>> START

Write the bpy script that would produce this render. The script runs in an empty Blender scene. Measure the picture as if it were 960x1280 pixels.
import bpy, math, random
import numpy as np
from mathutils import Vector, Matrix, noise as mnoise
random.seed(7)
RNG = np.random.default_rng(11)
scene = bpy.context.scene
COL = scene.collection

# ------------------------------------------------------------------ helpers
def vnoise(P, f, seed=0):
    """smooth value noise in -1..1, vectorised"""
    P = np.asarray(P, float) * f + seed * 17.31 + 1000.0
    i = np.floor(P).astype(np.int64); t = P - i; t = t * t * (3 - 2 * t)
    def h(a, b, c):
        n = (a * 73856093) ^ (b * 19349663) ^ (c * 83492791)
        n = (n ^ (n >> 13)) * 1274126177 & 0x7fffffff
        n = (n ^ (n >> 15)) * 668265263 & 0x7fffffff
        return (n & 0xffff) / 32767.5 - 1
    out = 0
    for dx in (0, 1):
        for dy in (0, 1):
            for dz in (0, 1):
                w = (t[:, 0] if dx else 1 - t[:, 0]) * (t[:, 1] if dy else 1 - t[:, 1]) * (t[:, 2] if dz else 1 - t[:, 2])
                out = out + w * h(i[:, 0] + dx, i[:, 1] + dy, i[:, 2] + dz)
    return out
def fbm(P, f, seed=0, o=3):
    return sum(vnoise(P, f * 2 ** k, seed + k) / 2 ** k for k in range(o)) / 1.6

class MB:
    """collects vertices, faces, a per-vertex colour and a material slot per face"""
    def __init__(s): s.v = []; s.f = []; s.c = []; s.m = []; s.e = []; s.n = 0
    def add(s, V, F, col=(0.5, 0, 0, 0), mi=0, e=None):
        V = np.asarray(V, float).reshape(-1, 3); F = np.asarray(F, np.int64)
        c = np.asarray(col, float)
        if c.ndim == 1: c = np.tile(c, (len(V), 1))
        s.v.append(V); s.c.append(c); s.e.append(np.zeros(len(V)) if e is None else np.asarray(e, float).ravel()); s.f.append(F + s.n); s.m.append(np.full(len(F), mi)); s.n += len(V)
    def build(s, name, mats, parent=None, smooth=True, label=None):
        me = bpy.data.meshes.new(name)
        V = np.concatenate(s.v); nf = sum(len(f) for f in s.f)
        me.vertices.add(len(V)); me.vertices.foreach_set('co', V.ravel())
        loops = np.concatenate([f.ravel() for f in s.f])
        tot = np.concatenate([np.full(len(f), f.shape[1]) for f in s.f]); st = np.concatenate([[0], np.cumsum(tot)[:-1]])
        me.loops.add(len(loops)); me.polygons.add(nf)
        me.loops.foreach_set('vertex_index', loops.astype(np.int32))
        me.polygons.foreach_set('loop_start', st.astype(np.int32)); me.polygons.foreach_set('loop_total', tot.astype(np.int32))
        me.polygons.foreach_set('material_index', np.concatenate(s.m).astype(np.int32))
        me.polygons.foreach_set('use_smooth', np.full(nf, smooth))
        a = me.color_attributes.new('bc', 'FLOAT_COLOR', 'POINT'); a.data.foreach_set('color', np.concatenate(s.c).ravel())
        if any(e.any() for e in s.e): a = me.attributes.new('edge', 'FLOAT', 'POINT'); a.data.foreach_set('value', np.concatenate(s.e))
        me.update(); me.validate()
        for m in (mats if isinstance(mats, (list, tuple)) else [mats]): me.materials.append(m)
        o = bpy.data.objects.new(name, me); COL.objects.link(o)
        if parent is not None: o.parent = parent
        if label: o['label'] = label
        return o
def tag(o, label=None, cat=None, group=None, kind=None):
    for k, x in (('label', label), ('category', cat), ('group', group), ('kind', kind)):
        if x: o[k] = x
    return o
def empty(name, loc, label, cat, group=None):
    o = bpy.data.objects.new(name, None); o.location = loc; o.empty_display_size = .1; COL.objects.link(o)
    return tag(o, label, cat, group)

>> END

**Set exercise:** Your answer should be exactly the lines of the data above, from the first through the line containing "COL = scene.collection".

**Answer to the task:**
Write the bpy script that would produce this render. The script runs in an empty Blender scene. Measure the picture as if it were 960x1280 pixels.
import bpy, math, random
import numpy as np
from mathutils import Vector, Matrix, noise as mnoise
random.seed(7)
RNG = np.random.default_rng(11)
scene = bpy.context.scene
COL = scene.collection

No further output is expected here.